Anonymous Monk has asked for the wisdom of the Perl Monks concerning the following question:

I'm not sure this is as much a perl question as it is an Active Directory question, but I cannot find any documentation or examples in perl to deal with this.

I have a script that adds users to a Microsoft Active Directory, and places the users in an OU. I open the active directory with the following line:
my $path = "LDAP://OU=Public Workstations,DC=domain1,DC=domain2,DC=dom +ain3"; my $ADS = Win32::OLE->GetObject($path)
My problem is, this adds the user to the standard "Domain Users" group. I need to add them to the "Domain Guests" group instead.

I've found some visual basic scripts that go about opening a second object for the group that the user needs to be in, but I can not find the perl documentation for the object calls they are performing.

Also, the solution needs to only use base perl modules.

Thanks.

Replies are listed 'Best First'.
Re: Perl + Active Directory
by Mr. Muskrat (Canon) on Jun 25, 2003 at 15:08 UTC
      I've seen these reasources before. They only seem to deal with OUs and not Windows Groups.

      logically, "Domain Guests" should be along the lines of:
      LDAP://OU=Users,OU=Domain Guests,DC=mydomain,DC=com

      Windows returns that it is not a valid object. But that does not really make sense anyway, since the OU I want them in is "Public Workstations", which they are being added to as expected, and not the OU "Domain Guests".
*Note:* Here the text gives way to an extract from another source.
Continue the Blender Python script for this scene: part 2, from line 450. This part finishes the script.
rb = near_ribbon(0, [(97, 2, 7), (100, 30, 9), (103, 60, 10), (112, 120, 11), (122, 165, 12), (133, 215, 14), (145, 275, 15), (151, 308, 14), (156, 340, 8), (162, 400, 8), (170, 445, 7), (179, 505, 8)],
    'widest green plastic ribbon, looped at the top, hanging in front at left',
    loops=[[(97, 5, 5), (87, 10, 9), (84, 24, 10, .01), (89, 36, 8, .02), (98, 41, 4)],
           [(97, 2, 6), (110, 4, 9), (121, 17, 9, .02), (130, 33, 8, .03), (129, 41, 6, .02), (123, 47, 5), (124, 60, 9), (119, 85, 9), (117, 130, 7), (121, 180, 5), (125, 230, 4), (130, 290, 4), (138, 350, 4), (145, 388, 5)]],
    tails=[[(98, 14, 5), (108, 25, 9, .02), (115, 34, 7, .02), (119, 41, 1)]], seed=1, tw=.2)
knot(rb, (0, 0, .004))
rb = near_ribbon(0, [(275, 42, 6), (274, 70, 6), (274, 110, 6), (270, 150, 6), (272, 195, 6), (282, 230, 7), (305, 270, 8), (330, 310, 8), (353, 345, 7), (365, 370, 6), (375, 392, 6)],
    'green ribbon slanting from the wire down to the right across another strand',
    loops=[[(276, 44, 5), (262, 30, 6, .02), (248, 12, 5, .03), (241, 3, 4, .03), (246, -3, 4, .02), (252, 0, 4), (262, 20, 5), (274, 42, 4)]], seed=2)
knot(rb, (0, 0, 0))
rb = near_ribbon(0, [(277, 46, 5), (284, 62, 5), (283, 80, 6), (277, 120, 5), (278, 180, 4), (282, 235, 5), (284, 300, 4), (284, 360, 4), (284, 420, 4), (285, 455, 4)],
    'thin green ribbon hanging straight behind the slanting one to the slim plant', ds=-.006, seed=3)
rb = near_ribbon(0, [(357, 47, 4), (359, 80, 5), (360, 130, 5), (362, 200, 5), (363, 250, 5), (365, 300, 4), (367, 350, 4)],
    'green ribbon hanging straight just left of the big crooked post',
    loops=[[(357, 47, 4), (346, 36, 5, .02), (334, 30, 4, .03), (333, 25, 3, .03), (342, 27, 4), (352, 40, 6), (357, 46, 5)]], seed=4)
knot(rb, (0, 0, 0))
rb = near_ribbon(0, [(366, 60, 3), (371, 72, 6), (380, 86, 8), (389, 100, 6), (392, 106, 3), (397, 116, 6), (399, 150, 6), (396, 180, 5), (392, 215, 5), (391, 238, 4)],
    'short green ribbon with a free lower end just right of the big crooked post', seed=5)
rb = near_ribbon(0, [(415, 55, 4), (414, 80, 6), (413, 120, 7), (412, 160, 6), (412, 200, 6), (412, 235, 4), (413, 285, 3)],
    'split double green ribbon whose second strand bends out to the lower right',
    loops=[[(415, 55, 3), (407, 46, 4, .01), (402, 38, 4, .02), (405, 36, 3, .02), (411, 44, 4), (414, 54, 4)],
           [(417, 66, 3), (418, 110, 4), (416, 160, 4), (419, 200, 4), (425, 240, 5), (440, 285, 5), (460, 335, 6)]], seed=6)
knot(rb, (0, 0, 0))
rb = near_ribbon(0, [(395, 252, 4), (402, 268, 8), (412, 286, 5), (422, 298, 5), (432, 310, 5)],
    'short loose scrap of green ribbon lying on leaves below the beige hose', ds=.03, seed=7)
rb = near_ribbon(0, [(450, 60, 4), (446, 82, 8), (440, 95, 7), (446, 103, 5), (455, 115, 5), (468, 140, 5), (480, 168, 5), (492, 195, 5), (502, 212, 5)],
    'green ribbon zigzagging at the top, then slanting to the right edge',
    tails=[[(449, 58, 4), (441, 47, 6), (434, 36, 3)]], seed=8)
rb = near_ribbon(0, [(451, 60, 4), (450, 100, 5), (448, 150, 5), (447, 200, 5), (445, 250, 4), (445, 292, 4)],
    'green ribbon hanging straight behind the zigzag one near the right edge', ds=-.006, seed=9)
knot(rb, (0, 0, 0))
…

      I thought the information in this node might do what I want, but, again, it can't find "OU=Domain Guests" or "OU=Users,OU=Domain Guests" as a valid object. http://www.perlmonks.com/index.pl?node_id=239874

      as a side note, the group they are entered into by default "Domain Users" can not be found via the methods I used to find "Domain Guests" either.

        It's a shot in the dark but it may work:
        "LDAP://CN=Public Workstations,OU=Domain Guests,DC=domain1,DC=domain2,DC=domain3"

Re: Perl + Active Directory
by Anonymous Monk on Jun 25, 2003 at 17:25 UTC
    Okay, I figured it out. The trick was that you can't access it via "ldap://" it has to be accessed via "WinNT://Domain/group_name,group". where "Domain" is the domain your AD is serving and "group_name" is the name of the group you want. In this case, it is "Domain Guests" to add and "Domain Users" to delete.

    Once that is opened, you can use the normal ADSI commands to add the user to it.